Se ensalza mucho la palabra “orgullo”, como si el hecho de ser –  o sentirse – orgulloso de algo fuese, en sí mismo, una virtud. Realmente la palabra “orgullo” tiene, más bien, una connotación negativa: “Arrogancia, vanidad, exceso de estimación propia, que a veces es disimulable por nacer de causas nobles y virtuosas”, dice el “Diccionario”.

El orgullo suele coincidir, pues, con el exceso: bien sea de altanería, de insustancialidad o de aprecio de uno mismo. Los excesos no son buenos. Y el orgullo, aun en el hipotético caso de que nazca de causas nobles, no es muy noble. Lo noble es la humildad, el antónimo por excelencia del orgullo.

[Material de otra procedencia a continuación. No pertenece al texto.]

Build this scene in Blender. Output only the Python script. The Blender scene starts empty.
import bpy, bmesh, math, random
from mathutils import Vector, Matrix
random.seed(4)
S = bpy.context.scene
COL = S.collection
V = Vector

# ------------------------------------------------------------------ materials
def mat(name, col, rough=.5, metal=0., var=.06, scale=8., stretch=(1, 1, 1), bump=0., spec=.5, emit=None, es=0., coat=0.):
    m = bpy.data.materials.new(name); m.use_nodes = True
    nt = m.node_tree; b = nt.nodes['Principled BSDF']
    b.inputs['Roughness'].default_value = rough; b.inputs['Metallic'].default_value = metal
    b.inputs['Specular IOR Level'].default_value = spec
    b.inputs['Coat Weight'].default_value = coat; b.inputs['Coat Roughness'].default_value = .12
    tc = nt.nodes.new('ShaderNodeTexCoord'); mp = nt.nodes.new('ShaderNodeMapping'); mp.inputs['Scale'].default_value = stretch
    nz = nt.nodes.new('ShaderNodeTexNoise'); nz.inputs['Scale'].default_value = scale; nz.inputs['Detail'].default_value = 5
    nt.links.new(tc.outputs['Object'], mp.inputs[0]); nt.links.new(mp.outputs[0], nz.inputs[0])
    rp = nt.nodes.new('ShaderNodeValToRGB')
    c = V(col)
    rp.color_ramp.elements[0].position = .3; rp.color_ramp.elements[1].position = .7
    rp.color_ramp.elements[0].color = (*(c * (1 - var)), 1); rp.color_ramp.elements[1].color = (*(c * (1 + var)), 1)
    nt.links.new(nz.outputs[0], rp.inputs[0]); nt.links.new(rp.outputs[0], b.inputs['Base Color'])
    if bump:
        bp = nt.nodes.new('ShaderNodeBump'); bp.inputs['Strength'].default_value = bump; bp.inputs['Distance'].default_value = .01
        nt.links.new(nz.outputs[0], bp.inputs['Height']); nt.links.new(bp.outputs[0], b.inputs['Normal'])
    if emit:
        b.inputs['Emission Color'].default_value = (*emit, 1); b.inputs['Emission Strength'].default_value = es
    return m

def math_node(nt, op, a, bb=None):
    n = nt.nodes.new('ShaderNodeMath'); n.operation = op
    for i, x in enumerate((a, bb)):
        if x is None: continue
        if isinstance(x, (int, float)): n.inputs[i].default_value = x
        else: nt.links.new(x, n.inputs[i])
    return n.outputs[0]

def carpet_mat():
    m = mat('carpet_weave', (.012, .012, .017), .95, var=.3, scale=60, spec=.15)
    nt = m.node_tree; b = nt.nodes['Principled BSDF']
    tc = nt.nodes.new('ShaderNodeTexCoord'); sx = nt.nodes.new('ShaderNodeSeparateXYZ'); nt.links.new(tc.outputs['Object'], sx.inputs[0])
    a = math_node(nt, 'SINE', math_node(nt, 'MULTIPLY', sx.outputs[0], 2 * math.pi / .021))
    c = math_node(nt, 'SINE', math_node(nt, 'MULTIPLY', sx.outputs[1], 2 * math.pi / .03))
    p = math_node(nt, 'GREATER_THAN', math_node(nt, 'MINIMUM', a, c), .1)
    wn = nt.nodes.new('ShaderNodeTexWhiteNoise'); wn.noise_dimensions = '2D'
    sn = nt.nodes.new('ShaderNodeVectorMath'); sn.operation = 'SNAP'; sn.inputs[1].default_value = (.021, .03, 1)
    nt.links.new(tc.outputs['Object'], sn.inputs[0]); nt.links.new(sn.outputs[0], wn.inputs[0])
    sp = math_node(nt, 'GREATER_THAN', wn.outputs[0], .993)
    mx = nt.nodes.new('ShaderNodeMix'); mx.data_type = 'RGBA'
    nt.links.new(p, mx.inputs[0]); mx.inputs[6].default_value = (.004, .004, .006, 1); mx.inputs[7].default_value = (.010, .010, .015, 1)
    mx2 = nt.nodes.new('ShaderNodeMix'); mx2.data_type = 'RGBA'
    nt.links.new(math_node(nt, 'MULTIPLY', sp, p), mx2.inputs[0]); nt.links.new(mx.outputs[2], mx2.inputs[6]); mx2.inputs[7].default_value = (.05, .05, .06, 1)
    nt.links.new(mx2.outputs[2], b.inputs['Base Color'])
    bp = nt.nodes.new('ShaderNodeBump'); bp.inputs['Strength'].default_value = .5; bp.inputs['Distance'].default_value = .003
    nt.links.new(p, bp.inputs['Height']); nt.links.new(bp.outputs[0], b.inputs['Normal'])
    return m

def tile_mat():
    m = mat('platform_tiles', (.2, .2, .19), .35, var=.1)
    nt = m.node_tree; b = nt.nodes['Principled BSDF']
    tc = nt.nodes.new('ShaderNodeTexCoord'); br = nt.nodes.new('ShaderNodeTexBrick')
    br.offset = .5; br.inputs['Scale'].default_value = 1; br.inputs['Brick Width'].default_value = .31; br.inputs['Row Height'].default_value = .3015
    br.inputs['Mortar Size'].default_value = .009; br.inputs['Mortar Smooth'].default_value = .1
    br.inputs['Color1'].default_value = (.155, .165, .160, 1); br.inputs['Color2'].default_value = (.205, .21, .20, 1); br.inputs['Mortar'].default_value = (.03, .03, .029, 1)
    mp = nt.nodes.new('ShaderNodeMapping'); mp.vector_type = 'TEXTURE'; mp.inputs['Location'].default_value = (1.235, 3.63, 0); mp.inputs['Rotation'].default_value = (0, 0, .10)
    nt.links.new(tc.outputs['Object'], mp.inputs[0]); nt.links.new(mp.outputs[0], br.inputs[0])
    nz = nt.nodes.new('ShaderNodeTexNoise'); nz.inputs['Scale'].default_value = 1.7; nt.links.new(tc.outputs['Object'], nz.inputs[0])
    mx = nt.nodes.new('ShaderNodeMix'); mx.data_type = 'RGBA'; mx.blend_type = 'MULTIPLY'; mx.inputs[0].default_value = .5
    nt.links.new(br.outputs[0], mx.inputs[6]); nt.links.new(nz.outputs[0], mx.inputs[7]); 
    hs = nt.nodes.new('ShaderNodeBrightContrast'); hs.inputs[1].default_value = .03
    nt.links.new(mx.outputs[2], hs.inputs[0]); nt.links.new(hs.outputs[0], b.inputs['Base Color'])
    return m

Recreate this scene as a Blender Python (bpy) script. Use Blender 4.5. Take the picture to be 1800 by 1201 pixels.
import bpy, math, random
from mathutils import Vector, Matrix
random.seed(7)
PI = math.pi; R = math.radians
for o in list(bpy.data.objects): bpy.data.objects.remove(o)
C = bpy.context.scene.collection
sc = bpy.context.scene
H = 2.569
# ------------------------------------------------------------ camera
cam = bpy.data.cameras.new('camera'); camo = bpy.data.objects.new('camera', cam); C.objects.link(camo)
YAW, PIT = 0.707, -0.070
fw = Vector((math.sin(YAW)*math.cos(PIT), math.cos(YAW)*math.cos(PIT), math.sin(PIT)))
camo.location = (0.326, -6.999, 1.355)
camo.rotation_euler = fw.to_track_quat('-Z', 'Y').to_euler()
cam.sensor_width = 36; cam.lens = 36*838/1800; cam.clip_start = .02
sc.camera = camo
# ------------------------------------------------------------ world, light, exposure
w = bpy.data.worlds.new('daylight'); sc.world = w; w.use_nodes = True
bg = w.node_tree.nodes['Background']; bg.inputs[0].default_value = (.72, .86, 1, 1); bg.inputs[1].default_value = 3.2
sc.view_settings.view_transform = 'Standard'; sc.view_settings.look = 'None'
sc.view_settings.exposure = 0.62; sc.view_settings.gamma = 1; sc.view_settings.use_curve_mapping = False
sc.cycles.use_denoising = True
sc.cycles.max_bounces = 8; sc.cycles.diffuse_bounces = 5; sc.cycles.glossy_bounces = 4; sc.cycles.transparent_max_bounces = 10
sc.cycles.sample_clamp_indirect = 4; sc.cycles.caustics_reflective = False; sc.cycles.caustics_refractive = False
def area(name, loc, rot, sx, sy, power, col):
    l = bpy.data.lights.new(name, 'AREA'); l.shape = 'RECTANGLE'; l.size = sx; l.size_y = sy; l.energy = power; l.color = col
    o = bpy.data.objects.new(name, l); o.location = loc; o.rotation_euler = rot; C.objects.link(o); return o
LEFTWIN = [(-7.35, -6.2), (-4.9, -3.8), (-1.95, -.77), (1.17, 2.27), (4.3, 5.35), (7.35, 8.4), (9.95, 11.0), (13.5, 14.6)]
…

La humildad es compañera de la verdad. El orgullo lo es de la mentira, aunque esta mentira se disfrace de “piadosa”. En el plano de la verdad, uno puede sentirse conforme con lo que es, o agradecido, o resignado o hasta desgraciado. No creo que nunca uno pueda sentirse orgulloso de nada.

Expresiones como “estoy orgulloso de mis padres” o “de mi patria” o de… no dicen, si vamos al fondo, gran cosa. Por buenos que sean nuestros padres, ninguno de nosotros ha podido elegirlos. Ni tampoco el lugar de nuestro nacimiento.

El orgullo está peligrosamente cerca de la soberbia; tan cerca que casi se identifica, en su apuesta por el exceso, con ella. Y la soberbia, lo sabemos, es uno de los pecados capitales, quizá el más capital de todos ellos; o sea, es un pecado, un vicio, que da origen a muchos otros.